If you close your eyes for a moment, imaging you are at home in your ideal space, how would you define the environmental conditions in terms of your senses? What would you smell, taste, feel and hear? Could you describe the room temperature, humidity, and air draft?  If you were sitting next to a large window on a cold day or standing on a cold floor or perhaps you are fortunate enough to have radiant heating how would you describe your level of comfort?

Six Primary Comfort Factors

We know it's possible to feel cool even cold when the thermostat says otherwise. That tells us the typical wall mount thermostat is a poor representative of our feelings.

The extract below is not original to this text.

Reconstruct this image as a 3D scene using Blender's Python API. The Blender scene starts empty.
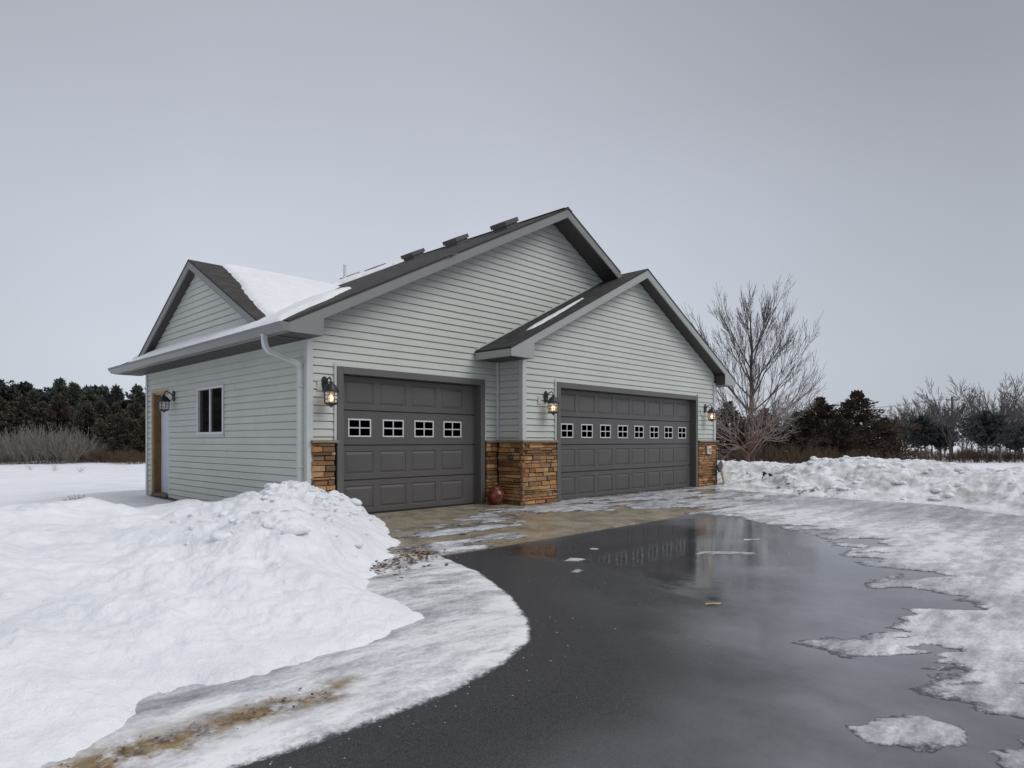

The phrase we use to describe what the body actually perceives is  operative temperature which is a combination of the air temperature (what the thermostats says) and the average of all surface temperatures (what your skin feels) or what is called the mean radiant temperature.

Air motion (draft), humidity (% RH), air temperature and mean radiant temperature are the 'environmental factors' influencing your comfort.  In addition, your metabolic rate (met rate) and the clothing you wear (clo value) defined as your 'personal factors' make up the primary comfort factors.

The Role Of Senses

Our five senses collectively represent what our body is experiencing and the mind establishes the basis for our perception of (dis)comfort based on the way we experience the four methods of heat transfer (Figure 1). These four mechanisms can be likened to the four elements (earth, wind, water and air). Convection is the movement of air, evaporation (respiration) is release of water, conduction is contact with a solid - earth, and radiation is rays of heat - sun. 

Figure 1 - Our Mind Interprets What Our Body Feels

Our Skin Sensors

Our body has tens of thousands of sensors that pick up temperature and pressure and they are distributed across our skin as shown in Figure 2. Make note that roughly 21% of our sensors are located on our head which is why when your mom said to wear a hat she knew what she was talking about.

Figure 2

Our Thermoregulatory System

The body produces more heat than it needs, roughly 400 Btu/hr is released in the percentages shown in figure 3.  Of course ones activity and environment will influence these values but it safe to say that radiation plays a major role in controlling comfort. Table 1, Representative Rates at Which Heat and Moisture Are Given Off by Human Beings in Different States of Activity, from Chapter 29, Nonresidential Cooling and Heating, Load Calculation Procedures, 2001 ASHRAE Fundamentals Handbook provides the percentages of radiant losses from a body during various activities and air velocity rates. click here

Figure 3

Comfort Conditions and Humidity

We can thank Willis Carrier for developing a method to help us visualize the influence of humidity and temperature on comfort. The 100 year-old tool is called a Psychrometric Chart. The graphic below is a portion of the chart, which represents the comfort region for a sedentary person during the summer or winter assuming a variance on clothing. You can see if there was one temperature that humans would be comfortable year round, it would be 74 deg F (23 deg C). If you want to experiment with temperature and humidity on your comfort, click this link to use the thermal comfort calculator.

Psychrometric Chart

Our Senses + Sensors + Regulatory System = Survival Mechanisms

If the body loses more heat than it can generate the blood will begin flowing away from the skin towards the internal vital organs and in extreme cases where the bodies core temperature continues to drop, hypothermia can set in and if untreated can lead to death.  If the environment is such that the body is unable to shed its excess heat the blood will flow away from the internal organs toward the skin. If the bodies core temperature continues to rise hyperthermia can set in and if left untreated can lead to death. When our bodies are able to shed excess heat at the same rate that it is generated it is in a state called homeostasis (Figure 4).

Hypothermia - Homeostasis - Hyperthermia
Figure 4

Skilled architects and HVAC designers create environments which allow the body to exist in 'thermal harmony'...when 80% to 85% of the occupants are satisfied it can be said that the architectural/mechanical systems have conditioned the body to acceptable standards.